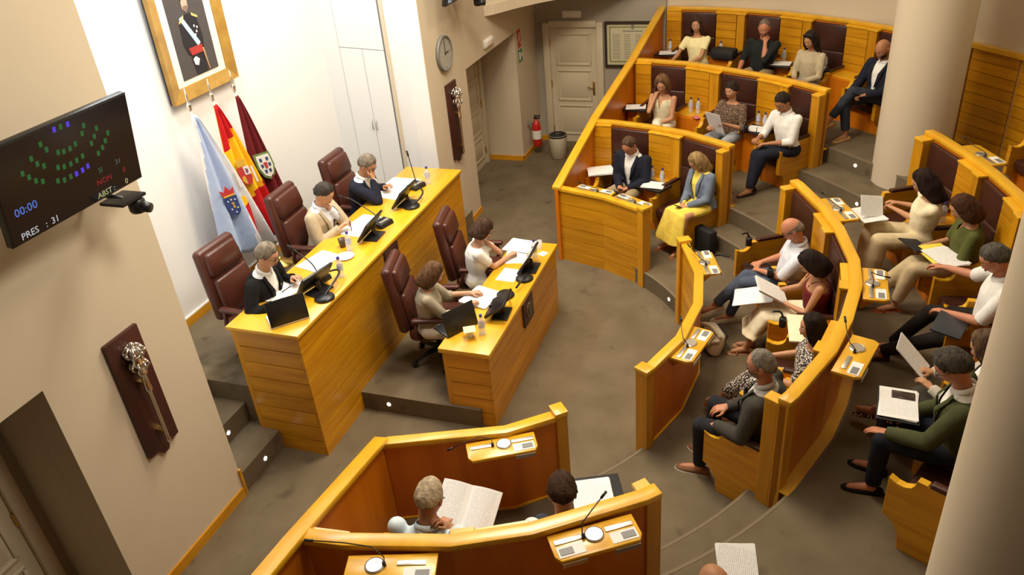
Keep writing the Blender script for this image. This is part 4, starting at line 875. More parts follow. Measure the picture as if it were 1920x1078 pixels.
# ------------------------------------------------------------------ chairs of the presidency
def rbox(mb, w, d, h, M_, r=.05, n=5, taper=1.):
    """cushion: rounded slab, w x d x h around its centre (h along local z)"""
    R_ = []
    for k in range(2*n+1):
        a = -PI/2+PI*k/(2*n); z = (h/2-r)*(1 if a > 0 else -1 if a < 0 else 0)+r*math.sin(a); q = r*math.cos(a)-r
        f = 1+(taper-1)*(z/h+.5)
        W_, D_ = (w/2+q)*f, d/2+q; ring_ = []
        for cx, cy, a0 in ((1, 1, 0), (-1, 1, 90), (-1, -1, 180), (1, -1, 270)):
            rr = min(r*1.2, D_*.95, W_*.95)
            for j in range(n+1):
                t = rad(a0+90*j/n); ring_.append((cx*(W_-rr)+rr*math.cos(t), cy*(D_-rr)+rr*math.sin(t), z))
        R_.append(ring_)
    mb.rings(R_, 0, True, True, M_); return mb
def office_chair():
    T = thing('office_chair', '-', 'chair')
    Lb = M['leather_b']; k = 1.02; S = Matrix.Scale(k, 4)
    tilt = Matrix.Rotation(rad(9), 4, 'X')
    BK = S @ Matrix.Translation((0, -.25, .50)) @ tilt
    b = rbox(MB(), .62, .12, .74, BK @ Matrix.Translation((0, -.02, .37)), .055, 5, .84).build('backrest', Lb, T, smooth=True)
    rbox(MB(), .50, .09, .40, BK @ Matrix.Translation((0, .055, .22)), .04, 4, .92).build('lumbar_cushion', Lb, b, smooth=True)
    rbox(MB(), .47, .09, .24, BK @ Matrix.Translation((0, .045, .57)), .04, 4, .9).build('headrest', Lb, b, smooth=True)
    rbox(MB(), .58, .56, .15, S @ Matrix.Translation((0, .04, .46)), .05, 5).build('seat', Lb, T, smooth=True)
    for sx in (-1, 1):
        a = rbox(MB(), .075, .40, .05, S @ Matrix.Translation((sx*.335, .03, .68)), .022, 4).build('armrest', Lb, T, smooth=True)
        MB(S).tube([(sx*.335, .16, .67), (sx*.335, .17, .52), (sx*.29, .10, .44), (sx*.24, .05, .42)], .022, 8).tube([(sx*.335, -.12, .67), (sx*.335, -.15, .5), (sx*.29, -.1, .44)], .022, 8).build('arm_support', Lb, a, smooth=True)
    MB(S).lathe([(.032, .12), (.032, .30), (.05, .31), (.05, .34), (.11, .36), (.11, .39)], 14).build('gas_column', M['black'], T, smooth=True)
    for i in range(5):
        a = rad(90+72*i); c, s = math.cos(a), math.sin(a)
        g = MB(S).tube([(0, 0, .13), (c*.15, s*.15, .115), (c*.31, s*.31, .075)], [.034, .028, .020], 8).build('base_leg', M['black'], T, smooth=True)
        MB(S @ Matrix.Translation((c*.31, s*.31, .034)) @ Matrix.Rotation(a+1.2, 4, 'Z') @ Matrix.Rotation(PI/2, 4, 'Y')).lathe([(.02, -.026), (.032, -.024), (.032, .024), (.02, .026)], 14).build('caster', M['black'], g)
    return T
CH0 = office_chair(); chairs = [((5.56, 5.06, .67), (5.45, 3), 'brown leather office chair behind the man in black jacket with the laptop'), ((6.90, 5.14, .67), (6.95, 3), 'brown leather office chair of the man in the beige blazer'),
          ((7.98, 5.10, .67), (8.0, 3), 'brown leather office chair of the man in the dark navy suit'), ((6.42, 3.52, .22), (6.75, 2.2), 'brown leather office chair of the woman in grey-beige top'), ((7.52, 3.42, .22), (7.75, 2.2), 'brown leather office chair of the woman in white T-shirt')]
for i, (p, f, lb) in enumerate(chairs):
    c = CH0 if i == 0 else copy_tree(CH0)
    c.location = p; c.rotation_euler = (0, 0, math.atan2(-(f[0]-p[0]), f[1]-p[1])); tag(c, lb, 'chair', 'leather office chairs at the two desks')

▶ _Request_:
Every line above should be repeated exactly; pictures stay out of the copy.

▶ _Exercise solution_:
Keep writing the Blender script for this image. This is part 4, starting at line 875. More parts follow. Measure the picture as if it were 1920x1078 pixels.
# ------------------------------------------------------------------ chairs of the presidency
def rbox(mb, w, d, h, M_, r=.05, n=5, taper=1.):
    """cushion: rounded slab, w x d x h around its centre (h along local z)"""
    R_ = []
    for k in range(2*n+1):
        a = -PI/2+PI*k/(2*n); z = (h/2-r)*(1 if a > 0 else -1 if a < 0 else 0)+r*math.sin(a); q = r*math.cos(a)-r
        f = 1+(taper-1)*(z/h+.5)
        W_, D_ = (w/2+q)*f, d/2+q; ring_ = []
        for cx, cy, a0 in ((1, 1, 0), (-1, 1, 90), (-1, -1, 180), (1, -1, 270)):
            rr = min(r*1.2, D_*.95, W_*.95)
            for j in range(n+1):
                t = rad(a0+90*j/n); ring_.append((cx*(W_-rr)+rr*math.cos(t), cy*(D_-rr)+rr*math.sin(t), z))
        R_.append(ring_)
    mb.rings(R_, 0, True, True, M_); return mb
def office_chair():
    T = thing('office_chair', '-', 'chair')
    Lb = M['leather_b']; k = 1.02; S = Matrix.Scale(k, 4)
    tilt = Matrix.Rotation(rad(9), 4, 'X')
    BK = S @ Matrix.Translation((0, -.25, .50)) @ tilt
    b = rbox(MB(), .62, .12, .74, BK @ Matrix.Translation((0, -.02, .37)), .055, 5, .84).build('backrest', Lb, T, smooth=True)
    rbox(MB(), .50, .09, .40, BK @ Matrix.Translation((0, .055, .22)), .04, 4, .92).build('lumbar_cushion', Lb, b, smooth=True)
    rbox(MB(), .47, .09, .24, BK @ Matrix.Translation((0, .045, .57)), .04, 4, .9).build('headrest', Lb, b, smooth=True)
    rbox(MB(), .58, .56, .15, S @ Matrix.Translation((0, .04, .46)), .05, 5).build('seat', Lb, T, smooth=True)
    for sx in (-1, 1):
        a = rbox(MB(), .075, .40, .05, S @ Matrix.Translation((sx*.335, .03, .68)), .022, 4).build('armrest', Lb, T, smooth=True)
        MB(S).tube([(sx*.335, .16, .67), (sx*.335, .17, .52), (sx*.29, .10, .44), (sx*.24, .05, .42)], .022, 8).tube([(sx*.335, -.12, .67), (sx*.335, -.15, .5), (sx*.29, -.1, .44)], .022, 8).build('arm_support', Lb, a, smooth=True)
    MB(S).lathe([(.032, .12), (.032, .30), (.05, .31), (.05, .34), (.11, .36), (.11, .39)], 14).build('gas_column', M['black'], T, smooth=True)
    for i in range(5):
        a = rad(90+72*i); c, s = math.cos(a), math.sin(a)
        g = MB(S).tube([(0, 0, .13), (c*.15, s*.15, .115), (c*.31, s*.31, .075)], [.034, .028, .020], 8).build('base_leg', M['black'], T, smooth=True)
        MB(S @ Matrix.Translation((c*.31, s*.31, .034)) @ Matrix.Rotation(a+1.2, 4, 'Z') @ Matrix.Rotation(PI/2, 4, 'Y')).lathe([(.02, -.026), (.032, -.024), (.032, .024), (.02, .026)], 14).build('caster', M['black'], g)
    return T
CH0 = office_chair(); chairs = [((5.56, 5.06, .67), (5.45, 3), 'brown leather office chair behind the man in black jacket with the laptop'), ((6.90, 5.14, .67), (6.95, 3), 'brown leather office chair of the man in the beige blazer'),
          ((7.98, 5.10, .67), (8.0, 3), 'brown leather office chair of the man in the dark navy suit'), ((6.42, 3.52, .22), (6.75, 2.2), 'brown leather office chair of the woman in grey-beige top'), ((7.52, 3.42, .22), (7.75, 2.2), 'brown leather office chair of the woman in white T-shirt')]
for i, (p, f, lb) in enumerate(chairs):
    c = CH0 if i == 0 else copy_tree(CH0)
    c.location = p; c.rotation_euler = (0, 0, math.atan2(-(f[0]-p[0]), f[1]-p[1])); tag(c, lb, 'chair', 'leather office chairs at the two desks')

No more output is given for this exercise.